4 Summary and the homogenized version

A homogeneous real-stable polynomial with no definite roots in three variables is of the form

$$ \begin{align*}p(x,y,z) =\det(Ax+By+Cz)= e^{ \mathrm{tr} \log(Ax+By+Cz)},\end{align*} $$

where $A, B, C$ are positive semi-definite and $A+B+C$ is the identity. Thus, in the one or two variable degree one Laguerre–Pólya class, we can view the Laguerre–Pólya class as the product of the eigenvalues of the image of some matrix valued unital positive map on $\mathbb {C}^{d \times d}.$ (See Hanselka’s treatment [6] of the Helton–Vinnikov theorem [7] for the most optimal version and [12] and [5] for elementary approaches of determinantal representations of homogeneous hyperbolic polynomials in three variables/real zero polynomials in two variables.) Replacing the product with the geometric mean corresponds to replacing the trace with a normalized trace, which we will generally do, as it will convexify certain problems.

Let $\Omega $ be a class of tuples of positive definite operators in various tracial von Neumann algebras.
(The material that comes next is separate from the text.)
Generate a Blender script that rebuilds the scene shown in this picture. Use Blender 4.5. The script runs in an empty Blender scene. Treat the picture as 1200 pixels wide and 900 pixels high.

We define the degree one Laguerre–Pólya class on $\Omega $ to be the closure of maps of the form $e^{\tau (\log L(x))}$ , where L is some matrix-valued completely positive map and $\tau $ denotes the normalized trace with respect to the topology on compact subsets (in the norm topology) of $\Omega .$ Call the apparent degree one Laguerre–Pólya class on $\Omega $ the set of maps of the form $e^{\tau (\log L(x))}$ , where L is a unital completely positive map into some $II_1$ factor. Weak compactness of unital completely positive maps gives that such a class is a normal family.

Let $\mathbb {P}^d$ denote the class of all d-tuples of positive operators from a tracial von Neumann algebra, running through all von Neumann algebras. Approximation theory fails there, essentially due to the failure of Connes embedding conjecture.

Theorem 4.1 The degree one Laguerre–Pólya class on $\mathbb {P}^d$ is strictly smaller than the apparent one when d is large enough.

Approximation theory will be related to our shuffle-word-embedding conjecture.

Theorem 4.2 The degree one Laguerre–Pólya class on $(\mathbb {R}^+)^d$ equals apparent one if and only if the shuffle-word-embedding conjecture is true.